[OPE-L:7619] Re: money and historical contingency

From: Rakesh Bhandari (rakeshb@stanford.edu)
Date: Fri Sep 06 2002 - 11:44:11 EDT


Hi Jerry. You write in 7615


>
>Isn't  whether money took the form of a money commodity  under
>capitalism a matter of historical contingency?



Perhaps. So the better question here is not whether money must be a 
commodity but whether once there is  commodity money will anything 
other than an inherently scarce, relatively indestructible precious 
metal likely serve as a commodity money. The claim that is being 
advanced here is that not all commodities are subject to the laws of 
competitive price formation. Ricardo excluded those commodities which 
are not freely reproducible. Gold is not freely reproducible. Michele 
has aruged that commodities in which scarce land serves as a means of 
production are in particular not subject to the laws of price of 
production  on account of the role absolute rent plays in Marx's 
system.  I have argued that the long term needed to equilibriate the 
exchange value with the price of production of commodities whose 
supply dwarfs current output is much too long term to say that the 
tendency towards the price of production is really effective.

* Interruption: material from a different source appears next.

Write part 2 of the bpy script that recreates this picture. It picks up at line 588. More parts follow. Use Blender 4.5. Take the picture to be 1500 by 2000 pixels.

>   After all, the state could
>have offered paper currency printed in its name as money and banned
>the use of any other materials (gold and silver included) as money.

Yes then we would seem to be dealing with fiat money. And then 
Bortkiewicz's and Sweezy's argument for the use of gold as the unit 
of account cannot hold.



>That paper currency  issued by the state was first introduced under
>a monetary system where there was a money commodity and was
>"backed-up" by the stock of gold and silver held by the state seems
>also to be a matter of historical contingency.  This topic -- the state's
>role
>in a capitalist monetary system -- wasn't fully developed in Volume One
>-- or the rest of _Capital_ -- since the state-form was being abstracted
>from at that level of exposition.

This of course is a very important point.